Your objective
Below is a block of records; return all of them exactly, but without the images.

++++ Supplied records ++++

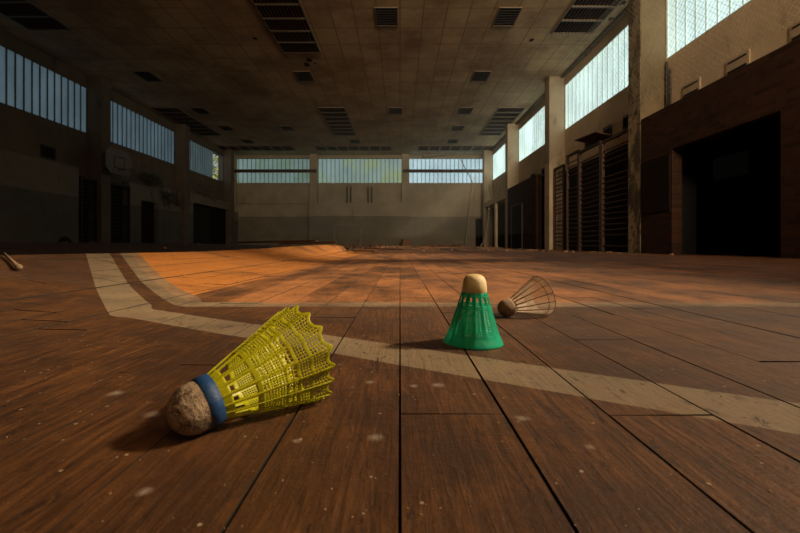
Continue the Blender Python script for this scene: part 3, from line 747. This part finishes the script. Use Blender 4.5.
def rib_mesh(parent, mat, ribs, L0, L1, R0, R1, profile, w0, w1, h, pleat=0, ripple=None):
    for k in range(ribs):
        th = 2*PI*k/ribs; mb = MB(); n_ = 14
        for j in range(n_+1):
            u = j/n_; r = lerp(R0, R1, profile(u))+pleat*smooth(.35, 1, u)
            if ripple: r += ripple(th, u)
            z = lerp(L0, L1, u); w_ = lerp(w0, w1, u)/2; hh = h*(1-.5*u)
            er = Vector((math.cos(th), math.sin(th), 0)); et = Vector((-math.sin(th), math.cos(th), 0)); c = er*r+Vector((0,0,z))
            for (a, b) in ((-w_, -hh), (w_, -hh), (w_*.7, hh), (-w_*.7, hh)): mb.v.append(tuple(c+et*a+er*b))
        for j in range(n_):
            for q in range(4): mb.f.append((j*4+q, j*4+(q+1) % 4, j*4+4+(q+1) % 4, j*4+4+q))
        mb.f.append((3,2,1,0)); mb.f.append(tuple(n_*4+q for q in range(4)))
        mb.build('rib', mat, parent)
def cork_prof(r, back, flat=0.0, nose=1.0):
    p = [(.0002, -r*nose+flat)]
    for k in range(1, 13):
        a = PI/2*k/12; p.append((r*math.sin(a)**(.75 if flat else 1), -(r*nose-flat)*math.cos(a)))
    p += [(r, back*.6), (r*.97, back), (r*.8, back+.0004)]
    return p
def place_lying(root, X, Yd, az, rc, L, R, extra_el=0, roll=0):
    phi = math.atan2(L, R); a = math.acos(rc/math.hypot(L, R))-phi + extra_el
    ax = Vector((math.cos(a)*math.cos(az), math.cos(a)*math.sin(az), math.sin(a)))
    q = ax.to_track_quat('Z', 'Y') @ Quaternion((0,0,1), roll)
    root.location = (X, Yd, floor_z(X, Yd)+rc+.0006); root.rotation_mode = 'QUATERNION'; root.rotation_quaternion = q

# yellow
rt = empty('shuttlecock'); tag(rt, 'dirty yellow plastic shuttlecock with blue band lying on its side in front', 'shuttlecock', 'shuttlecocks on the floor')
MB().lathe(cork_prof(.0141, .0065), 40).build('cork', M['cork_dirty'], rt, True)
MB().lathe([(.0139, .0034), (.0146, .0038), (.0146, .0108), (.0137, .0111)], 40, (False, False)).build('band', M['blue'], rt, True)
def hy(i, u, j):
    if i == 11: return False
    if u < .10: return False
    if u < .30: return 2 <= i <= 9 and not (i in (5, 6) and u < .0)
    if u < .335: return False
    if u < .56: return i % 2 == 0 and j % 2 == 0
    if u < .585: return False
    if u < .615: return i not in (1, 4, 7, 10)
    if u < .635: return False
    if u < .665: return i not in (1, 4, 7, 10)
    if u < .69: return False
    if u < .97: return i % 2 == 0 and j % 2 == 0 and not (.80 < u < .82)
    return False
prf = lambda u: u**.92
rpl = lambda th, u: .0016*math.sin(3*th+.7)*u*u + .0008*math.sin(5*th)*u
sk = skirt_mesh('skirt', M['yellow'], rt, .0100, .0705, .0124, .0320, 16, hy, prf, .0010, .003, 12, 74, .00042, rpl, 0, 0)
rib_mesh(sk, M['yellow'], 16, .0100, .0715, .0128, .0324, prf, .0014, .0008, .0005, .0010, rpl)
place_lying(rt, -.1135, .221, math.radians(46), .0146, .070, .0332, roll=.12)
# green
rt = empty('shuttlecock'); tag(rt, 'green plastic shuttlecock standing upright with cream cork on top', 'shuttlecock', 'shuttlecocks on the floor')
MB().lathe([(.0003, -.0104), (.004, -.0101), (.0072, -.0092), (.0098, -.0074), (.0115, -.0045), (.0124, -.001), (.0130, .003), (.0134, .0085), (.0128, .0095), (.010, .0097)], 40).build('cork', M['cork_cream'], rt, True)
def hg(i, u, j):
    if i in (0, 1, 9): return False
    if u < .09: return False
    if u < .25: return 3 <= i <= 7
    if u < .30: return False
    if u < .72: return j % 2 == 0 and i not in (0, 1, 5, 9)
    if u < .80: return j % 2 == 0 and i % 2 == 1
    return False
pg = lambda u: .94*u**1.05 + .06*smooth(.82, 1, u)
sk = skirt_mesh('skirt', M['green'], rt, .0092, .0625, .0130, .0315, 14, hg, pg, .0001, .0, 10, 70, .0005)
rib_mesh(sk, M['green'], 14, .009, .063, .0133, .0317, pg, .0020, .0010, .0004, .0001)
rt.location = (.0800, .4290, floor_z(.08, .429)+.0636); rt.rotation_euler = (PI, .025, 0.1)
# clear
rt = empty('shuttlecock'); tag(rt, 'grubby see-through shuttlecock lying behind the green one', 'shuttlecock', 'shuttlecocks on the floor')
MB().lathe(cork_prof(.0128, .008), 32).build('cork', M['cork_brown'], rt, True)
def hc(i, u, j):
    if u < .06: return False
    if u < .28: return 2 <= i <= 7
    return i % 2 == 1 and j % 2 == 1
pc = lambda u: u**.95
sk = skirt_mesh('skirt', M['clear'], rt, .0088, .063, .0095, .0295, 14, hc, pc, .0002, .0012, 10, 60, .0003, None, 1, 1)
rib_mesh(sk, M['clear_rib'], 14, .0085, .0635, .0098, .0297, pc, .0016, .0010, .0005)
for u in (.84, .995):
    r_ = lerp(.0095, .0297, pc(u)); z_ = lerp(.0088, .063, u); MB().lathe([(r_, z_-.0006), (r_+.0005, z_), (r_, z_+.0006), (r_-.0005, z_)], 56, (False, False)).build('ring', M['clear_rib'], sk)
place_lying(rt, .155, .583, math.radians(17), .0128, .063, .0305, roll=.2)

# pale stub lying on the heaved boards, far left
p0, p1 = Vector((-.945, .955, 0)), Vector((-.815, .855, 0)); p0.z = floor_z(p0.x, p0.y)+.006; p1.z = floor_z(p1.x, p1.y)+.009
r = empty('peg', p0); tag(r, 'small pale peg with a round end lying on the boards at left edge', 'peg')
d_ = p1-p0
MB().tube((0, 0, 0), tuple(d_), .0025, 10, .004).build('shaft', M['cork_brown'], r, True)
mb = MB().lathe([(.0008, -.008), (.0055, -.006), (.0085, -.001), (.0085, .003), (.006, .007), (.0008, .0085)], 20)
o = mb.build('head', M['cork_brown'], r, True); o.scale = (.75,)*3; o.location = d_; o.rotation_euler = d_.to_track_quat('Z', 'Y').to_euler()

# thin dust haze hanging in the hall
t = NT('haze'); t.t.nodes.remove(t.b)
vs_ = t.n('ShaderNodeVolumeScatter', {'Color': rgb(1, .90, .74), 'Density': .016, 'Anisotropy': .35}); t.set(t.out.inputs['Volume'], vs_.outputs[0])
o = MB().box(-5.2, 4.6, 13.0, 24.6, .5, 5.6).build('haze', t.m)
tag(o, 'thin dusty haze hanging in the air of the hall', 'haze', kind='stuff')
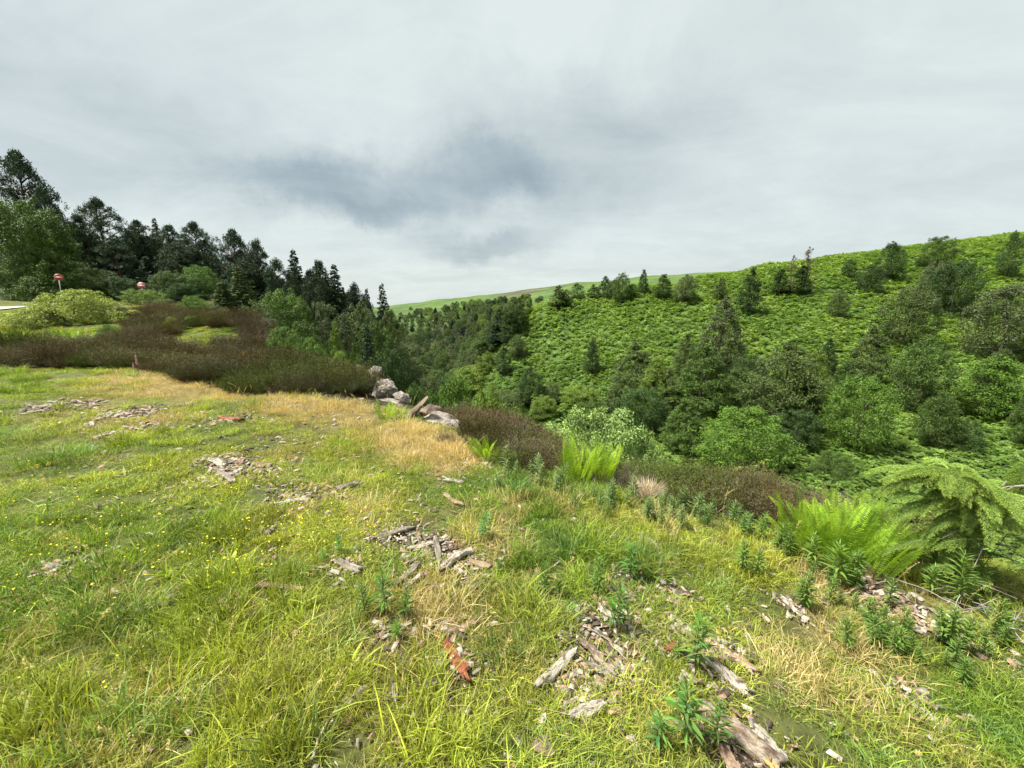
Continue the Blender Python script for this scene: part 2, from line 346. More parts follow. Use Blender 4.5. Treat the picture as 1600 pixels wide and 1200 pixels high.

++++

Answer to this problem
Continue the Blender Python script for this scene: part 3, from line 747. This part finishes the script. Use Blender 4.5.
def rib_mesh(parent, mat, ribs, L0, L1, R0, R1, profile, w0, w1, h, pleat=0, ripple=None):
    for k in range(ribs):
        th = 2*PI*k/ribs; mb = MB(); n_ = 14
        for j in range(n_+1):
            u = j/n_; r = lerp(R0, R1, profile(u))+pleat*smooth(.35, 1, u)
            if ripple: r += ripple(th, u)
            z = lerp(L0, L1, u); w_ = lerp(w0, w1, u)/2; hh = h*(1-.5*u)
            er = Vector((math.cos(th), math.sin(th), 0)); et = Vector((-math.sin(th), math.cos(th), 0)); c = er*r+Vector((0,0,z))
            for (a, b) in ((-w_, -hh), (w_, -hh), (w_*.7, hh), (-w_*.7, hh)): mb.v.append(tuple(c+et*a+er*b))
        for j in range(n_):
            for q in range(4): mb.f.append((j*4+q, j*4+(q+1) % 4, j*4+4+(q+1) % 4, j*4+4+q))
        mb.f.append((3,2,1,0)); mb.f.append(tuple(n_*4+q for q in range(4)))
        mb.build('rib', mat, parent)
def cork_prof(r, back, flat=0.0, nose=1.0):
    p = [(.0002, -r*nose+flat)]
    for k in range(1, 13):
        a = PI/2*k/12; p.append((r*math.sin(a)**(.75 if flat else 1), -(r*nose-flat)*math.cos(a)))
    p += [(r, back*.6), (r*.97, back), (r*.8, back+.0004)]
    return p
def place_lying(root, X, Yd, az, rc, L, R, extra_el=0, roll=0):
    phi = math.atan2(L, R); a = math.acos(rc/math.hypot(L, R))-phi + extra_el
    ax = Vector((math.cos(a)*math.cos(az), math.cos(a)*math.sin(az), math.sin(a)))
    q = ax.to_track_quat('Z', 'Y') @ Quaternion((0,0,1), roll)
    root.location = (X, Yd, floor_z(X, Yd)+rc+.0006); root.rotation_mode = 'QUATERNION'; root.rotation_quaternion = q

# yellow
rt = empty('shuttlecock'); tag(rt, 'dirty yellow plastic shuttlecock with blue band lying on its side in front', 'shuttlecock', 'shuttlecocks on the floor')
MB().lathe(cork_prof(.0141, .0065), 40).build('cork', M['cork_dirty'], rt, True)
MB().lathe([(.0139, .0034), (.0146, .0038), (.0146, .0108), (.0137, .0111)], 40, (False, False)).build('band', M['blue'], rt, True)
def hy(i, u, j):
    if i == 11: return False
    if u < .10: return False
    if u < .30: return 2 <= i <= 9 and not (i in (5, 6) and u < .0)
    if u < .335: return False
    if u < .56: return i % 2 == 0 and j % 2 == 0
    if u < .585: return False
    if u < .615: return i not in (1, 4, 7, 10)
    if u < .635: return False
    if u < .665: return i not in (1, 4, 7, 10)
    if u < .69: return False
    if u < .97: return i % 2 == 0 and j % 2 == 0 and not (.80 < u < .82)
    return False
prf = lambda u: u**.92
rpl = lambda th, u: .0016*math.sin(3*th+.7)*u*u + .0008*math.sin(5*th)*u
sk = skirt_mesh('skirt', M['yellow'], rt, .0100, .0705, .0124, .0320, 16, hy, prf, .0010, .003, 12, 74, .00042, rpl, 0, 0)
rib_mesh(sk, M['yellow'], 16, .0100, .0715, .0128, .0324, prf, .0014, .0008, .0005, .0010, rpl)
place_lying(rt, -.1135, .221, math.radians(46), .0146, .070, .0332, roll=.12)
# green
rt = empty('shuttlecock'); tag(rt, 'green plastic shuttlecock standing upright with cream cork on top', 'shuttlecock', 'shuttlecocks on the floor')
MB().lathe([(.0003, -.0104), (.004, -.0101), (.0072, -.0092), (.0098, -.0074), (.0115, -.0045), (.0124, -.001), (.0130, .003), (.0134, .0085), (.0128, .0095), (.010, .0097)], 40).build('cork', M['cork_cream'], rt, True)
def hg(i, u, j):
    if i in (0, 1, 9): return False
    if u < .09: return False
    if u < .25: return 3 <= i <= 7
    if u < .30: return False
    if u < .72: return j % 2 == 0 and i not in (0, 1, 5, 9)
    if u < .80: return j % 2 == 0 and i % 2 == 1
    return False
pg = lambda u: .94*u**1.05 + .06*smooth(.82, 1, u)
sk = skirt_mesh('skirt', M['green'], rt, .0092, .0625, .0130, .0315, 14, hg, pg, .0001, .0, 10, 70, .0005)
rib_mesh(sk, M['green'], 14, .009, .063, .0133, .0317, pg, .0020, .0010, .0004, .0001)
rt.location = (.0800, .4290, floor_z(.08, .429)+.0636); rt.rotation_euler = (PI, .025, 0.1)
# clear
rt = empty('shuttlecock'); tag(rt, 'grubby see-through shuttlecock lying behind the green one', 'shuttlecock', 'shuttlecocks on the floor')
MB().lathe(cork_prof(.0128, .008), 32).build('cork', M['cork_brown'], rt, True)
def hc(i, u, j):
    if u < .06: return False
    if u < .28: return 2 <= i <= 7
    return i % 2 == 1 and j % 2 == 1
pc = lambda u: u**.95
sk = skirt_mesh('skirt', M['clear'], rt, .0088, .063, .0095, .0295, 14, hc, pc, .0002, .0012, 10, 60, .0003, None, 1, 1)
rib_mesh(sk, M['clear_rib'], 14, .0085, .0635, .0098, .0297, pc, .0016, .0010, .0005)
for u in (.84, .995):
    r_ = lerp(.0095, .0297, pc(u)); z_ = lerp(.0088, .063, u); MB().lathe([(r_, z_-.0006), (r_+.0005, z_), (r_, z_+.0006), (r_-.0005, z_)], 56, (False, False)).build('ring', M['clear_rib'], sk)
place_lying(rt, .155, .583, math.radians(17), .0128, .063, .0305, roll=.2)

# pale stub lying on the heaved boards, far left
p0, p1 = Vector((-.945, .955, 0)), Vector((-.815, .855, 0)); p0.z = floor_z(p0.x, p0.y)+.006; p1.z = floor_z(p1.x, p1.y)+.009
r = empty('peg', p0); tag(r, 'small pale peg with a round end lying on the boards at left edge', 'peg')
d_ = p1-p0
MB().tube((0, 0, 0), tuple(d_), .0025, 10, .004).build('shaft', M['cork_brown'], r, True)
mb = MB().lathe([(.0008, -.008), (.0055, -.006), (.0085, -.001), (.0085, .003), (.006, .007), (.0008, .0085)], 20)
o = mb.build('head', M['cork_brown'], r, True); o.scale = (.75,)*3; o.location = d_; o.rotation_euler = d_.to_track_quat('Z', 'Y').to_euler()

# thin dust haze hanging in the hall
t = NT('haze'); t.t.nodes.remove(t.b)
vs_ = t.n('ShaderNodeVolumeScatter', {'Color': rgb(1, .90, .74), 'Density': .016, 'Anisotropy': .35}); t.set(t.out.inputs['Volume'], vs_.outputs[0])
o = MB().box(-5.2, 4.6, 13.0, 24.6, .5, 5.6).build('haze', t.m)
tag(o, 'thin dusty haze hanging in the air of the hall', 'haze', kind='stuff')
Continue the Blender Python script for this scene: part 2, from line 346. More parts follow. Use Blender 4.5. Treat the picture as 1600 pixels wide and 1200 pixels high.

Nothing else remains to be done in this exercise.